Alex Britti e Gabriele D'Annunzio sotto la pioggia

Una delle più belle liriche di D'Annunzio è indiscutibilmente "La pioggia nel pineto", nella quale in un trionfo di Decadentismo l'autore ci immerge in una natura sensuale e struggente, usando la lingua in modo ineguagliabile per la produzione di effetti musicali e visivi unici.
Un capolavoro che, penso, Alex Britti ha letto con piacere, poiché nella sua canzone "Piove" ce ne rimanda l'eco. Si tratta, naturalmente, di due testi per molti aspetti non comparabili: da un lato un grande poeta, che vuol essere un vate, si esalta in toni altisonanti e nobili, lontani dal linguaggio del volgo; dall'altro, un cantautore con atteggiamento dimesso che racconta in modo molto prosastico come cuoce lentamente il sugo nella sua cucina. Due toni, due stili, due persone agli antipodi.
Eppure,
c'è un "filo poetico" che li lega. Prendiamo alcuni versi per un confronto:

Britti comincia: 
Piove 
sui monti e sulle scale 
su petali e parole 
sul cuore mio che batte 
Piove sui poveri soldati 
sui campi abbandonati e sulla mia città. 

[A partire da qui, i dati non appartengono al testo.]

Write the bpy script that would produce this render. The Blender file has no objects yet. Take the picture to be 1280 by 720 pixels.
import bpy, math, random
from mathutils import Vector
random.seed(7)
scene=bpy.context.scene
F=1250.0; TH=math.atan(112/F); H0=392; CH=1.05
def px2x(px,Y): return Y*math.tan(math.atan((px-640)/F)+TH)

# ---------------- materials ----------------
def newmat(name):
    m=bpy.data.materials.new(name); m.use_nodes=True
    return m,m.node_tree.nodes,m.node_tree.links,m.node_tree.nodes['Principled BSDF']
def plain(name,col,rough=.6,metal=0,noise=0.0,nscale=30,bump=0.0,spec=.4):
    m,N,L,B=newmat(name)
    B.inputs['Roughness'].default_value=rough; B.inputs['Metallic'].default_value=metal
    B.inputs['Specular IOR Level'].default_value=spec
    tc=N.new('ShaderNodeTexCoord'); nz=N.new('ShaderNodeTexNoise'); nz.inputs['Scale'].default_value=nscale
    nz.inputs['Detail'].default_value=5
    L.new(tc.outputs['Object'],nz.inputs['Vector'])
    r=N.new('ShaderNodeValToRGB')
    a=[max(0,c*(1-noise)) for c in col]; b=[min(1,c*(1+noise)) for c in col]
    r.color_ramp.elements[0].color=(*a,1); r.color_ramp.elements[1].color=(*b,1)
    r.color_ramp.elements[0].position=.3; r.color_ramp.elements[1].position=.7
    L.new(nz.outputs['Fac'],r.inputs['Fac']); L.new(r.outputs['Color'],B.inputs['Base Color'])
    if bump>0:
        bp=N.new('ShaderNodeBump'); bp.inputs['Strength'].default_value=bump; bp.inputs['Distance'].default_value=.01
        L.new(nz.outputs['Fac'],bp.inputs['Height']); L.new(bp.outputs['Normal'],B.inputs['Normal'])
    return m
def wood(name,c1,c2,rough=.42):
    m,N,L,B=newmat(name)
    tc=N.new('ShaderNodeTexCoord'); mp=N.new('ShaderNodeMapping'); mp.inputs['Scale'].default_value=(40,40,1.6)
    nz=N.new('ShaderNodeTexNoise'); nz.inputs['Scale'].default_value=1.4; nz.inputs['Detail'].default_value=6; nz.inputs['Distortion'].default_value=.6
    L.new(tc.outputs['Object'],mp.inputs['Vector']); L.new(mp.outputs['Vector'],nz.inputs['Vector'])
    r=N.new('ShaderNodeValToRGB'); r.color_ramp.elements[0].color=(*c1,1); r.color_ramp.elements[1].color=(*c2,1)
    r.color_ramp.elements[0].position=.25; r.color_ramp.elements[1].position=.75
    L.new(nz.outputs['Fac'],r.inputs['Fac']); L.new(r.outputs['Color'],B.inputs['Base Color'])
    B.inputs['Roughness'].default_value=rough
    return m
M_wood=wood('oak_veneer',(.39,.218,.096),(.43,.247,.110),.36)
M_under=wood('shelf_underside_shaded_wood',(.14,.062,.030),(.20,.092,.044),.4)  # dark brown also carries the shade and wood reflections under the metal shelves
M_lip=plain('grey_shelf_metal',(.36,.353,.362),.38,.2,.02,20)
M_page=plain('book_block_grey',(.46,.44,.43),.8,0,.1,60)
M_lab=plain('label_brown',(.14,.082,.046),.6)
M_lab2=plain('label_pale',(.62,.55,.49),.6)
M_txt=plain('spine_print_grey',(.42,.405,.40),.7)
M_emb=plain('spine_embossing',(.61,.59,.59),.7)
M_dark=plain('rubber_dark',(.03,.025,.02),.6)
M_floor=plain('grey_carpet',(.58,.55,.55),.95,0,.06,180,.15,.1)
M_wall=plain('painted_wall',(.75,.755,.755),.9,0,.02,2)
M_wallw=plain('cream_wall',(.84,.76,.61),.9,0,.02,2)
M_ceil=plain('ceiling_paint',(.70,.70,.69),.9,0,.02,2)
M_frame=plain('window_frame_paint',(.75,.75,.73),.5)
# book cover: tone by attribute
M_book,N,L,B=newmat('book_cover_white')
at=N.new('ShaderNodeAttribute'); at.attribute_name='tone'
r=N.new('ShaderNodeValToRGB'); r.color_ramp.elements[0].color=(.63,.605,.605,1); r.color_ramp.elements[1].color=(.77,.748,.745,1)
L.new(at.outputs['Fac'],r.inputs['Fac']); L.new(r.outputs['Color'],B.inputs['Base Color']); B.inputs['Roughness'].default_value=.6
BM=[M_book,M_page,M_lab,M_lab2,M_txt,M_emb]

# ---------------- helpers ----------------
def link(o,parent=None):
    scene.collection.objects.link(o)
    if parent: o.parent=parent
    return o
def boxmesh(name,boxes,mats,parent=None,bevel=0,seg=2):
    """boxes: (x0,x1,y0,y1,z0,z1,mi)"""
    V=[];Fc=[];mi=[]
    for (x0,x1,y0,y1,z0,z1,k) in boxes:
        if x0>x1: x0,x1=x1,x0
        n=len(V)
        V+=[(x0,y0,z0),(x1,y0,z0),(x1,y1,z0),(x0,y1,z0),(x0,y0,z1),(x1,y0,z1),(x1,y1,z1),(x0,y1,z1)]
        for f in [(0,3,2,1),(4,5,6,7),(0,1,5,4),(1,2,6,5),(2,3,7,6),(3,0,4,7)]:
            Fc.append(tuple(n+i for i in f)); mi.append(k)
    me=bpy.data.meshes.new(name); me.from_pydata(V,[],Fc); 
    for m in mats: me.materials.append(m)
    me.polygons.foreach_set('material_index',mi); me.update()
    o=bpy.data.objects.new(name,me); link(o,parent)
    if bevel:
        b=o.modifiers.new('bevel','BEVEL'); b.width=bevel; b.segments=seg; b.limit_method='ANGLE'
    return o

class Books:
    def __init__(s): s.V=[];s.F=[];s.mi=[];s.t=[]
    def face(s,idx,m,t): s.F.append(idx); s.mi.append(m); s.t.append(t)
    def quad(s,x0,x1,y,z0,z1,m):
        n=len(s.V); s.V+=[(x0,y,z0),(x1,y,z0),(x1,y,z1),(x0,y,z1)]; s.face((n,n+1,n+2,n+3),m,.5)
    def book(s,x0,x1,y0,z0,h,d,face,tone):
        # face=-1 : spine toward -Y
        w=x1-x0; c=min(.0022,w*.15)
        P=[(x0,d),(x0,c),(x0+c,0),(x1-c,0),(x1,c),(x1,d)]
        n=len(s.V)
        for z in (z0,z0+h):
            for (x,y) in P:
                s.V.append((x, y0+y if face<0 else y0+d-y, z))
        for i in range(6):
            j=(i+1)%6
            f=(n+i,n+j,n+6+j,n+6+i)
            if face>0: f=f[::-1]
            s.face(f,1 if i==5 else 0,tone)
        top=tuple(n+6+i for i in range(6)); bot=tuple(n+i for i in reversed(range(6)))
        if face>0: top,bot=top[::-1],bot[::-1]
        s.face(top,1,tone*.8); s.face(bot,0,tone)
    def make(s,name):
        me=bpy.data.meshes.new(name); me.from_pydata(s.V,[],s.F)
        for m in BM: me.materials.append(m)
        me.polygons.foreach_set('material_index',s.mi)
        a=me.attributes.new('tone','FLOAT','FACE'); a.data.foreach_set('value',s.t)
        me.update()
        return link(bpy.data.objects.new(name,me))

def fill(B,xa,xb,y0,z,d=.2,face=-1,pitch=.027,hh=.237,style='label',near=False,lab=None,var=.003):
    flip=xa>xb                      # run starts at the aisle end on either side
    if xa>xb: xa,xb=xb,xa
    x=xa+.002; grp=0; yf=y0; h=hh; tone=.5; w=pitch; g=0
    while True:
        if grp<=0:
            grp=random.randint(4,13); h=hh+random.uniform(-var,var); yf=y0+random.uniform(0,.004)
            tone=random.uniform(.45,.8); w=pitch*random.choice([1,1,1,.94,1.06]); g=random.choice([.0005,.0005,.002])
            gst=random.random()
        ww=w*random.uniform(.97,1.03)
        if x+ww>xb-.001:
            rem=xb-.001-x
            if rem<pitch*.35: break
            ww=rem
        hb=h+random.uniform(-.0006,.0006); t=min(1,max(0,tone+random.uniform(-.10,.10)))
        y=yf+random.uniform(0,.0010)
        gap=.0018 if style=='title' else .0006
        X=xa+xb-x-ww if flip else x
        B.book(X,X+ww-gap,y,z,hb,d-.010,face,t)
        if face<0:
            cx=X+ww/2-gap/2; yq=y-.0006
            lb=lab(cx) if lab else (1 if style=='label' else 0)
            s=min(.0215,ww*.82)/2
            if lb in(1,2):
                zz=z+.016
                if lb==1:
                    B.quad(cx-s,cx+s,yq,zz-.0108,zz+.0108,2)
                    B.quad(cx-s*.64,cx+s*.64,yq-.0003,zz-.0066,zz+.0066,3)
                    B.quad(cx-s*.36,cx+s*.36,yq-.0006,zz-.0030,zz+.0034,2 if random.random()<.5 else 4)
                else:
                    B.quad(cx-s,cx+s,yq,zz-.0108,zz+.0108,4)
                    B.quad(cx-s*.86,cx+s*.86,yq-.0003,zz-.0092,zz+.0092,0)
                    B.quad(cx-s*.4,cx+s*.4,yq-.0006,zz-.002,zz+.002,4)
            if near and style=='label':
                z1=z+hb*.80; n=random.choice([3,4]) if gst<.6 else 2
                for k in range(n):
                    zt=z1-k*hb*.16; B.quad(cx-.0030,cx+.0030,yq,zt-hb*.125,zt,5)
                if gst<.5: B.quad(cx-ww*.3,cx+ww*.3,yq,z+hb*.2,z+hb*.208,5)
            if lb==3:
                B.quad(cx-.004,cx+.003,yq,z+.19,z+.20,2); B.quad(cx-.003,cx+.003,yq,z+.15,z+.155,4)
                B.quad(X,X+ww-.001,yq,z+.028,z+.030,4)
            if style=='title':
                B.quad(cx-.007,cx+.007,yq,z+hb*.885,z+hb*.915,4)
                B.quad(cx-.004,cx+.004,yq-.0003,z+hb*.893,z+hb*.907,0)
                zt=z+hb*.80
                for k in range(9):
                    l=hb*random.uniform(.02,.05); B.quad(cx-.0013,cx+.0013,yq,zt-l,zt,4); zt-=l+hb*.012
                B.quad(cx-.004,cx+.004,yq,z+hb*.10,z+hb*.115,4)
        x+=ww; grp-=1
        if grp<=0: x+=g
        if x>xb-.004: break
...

D'Annunzio, dall'ottavo verso, dice: 
Ascolta. Piove
dalle nuvole sparse.
Piove su le tamerici
salmastre ed arse,
piove sui pini
scagliosi ed irti,
piove su i mirti
divini,
su le ginestre fulgenti
di fiori accolti,
su i ginepri folti
di coccole aulenti




Sembra evidente che Britti ricordi le sapienti ripetizioni dannunziane, a cominciare dalla parola- chiave, "Piove" e le anafore con cui ci viene descritto, oggetto per oggetto, il paesaggio. 
Sembra quasi che il cantautore parta dalla riflessione sulla poesia del vate e cerchi di distaccarsene: piove sui monti (un elemento naturale, come nella poesia dannunziana), ma anche sulle prosastiche scale.
Entrambi si rivolgono alla donna, che c'è eppure non c'è: per Britti è ormai lontana, per D'Annunzio è apparentemente presente, ma si fonde con gli elementi della natura. 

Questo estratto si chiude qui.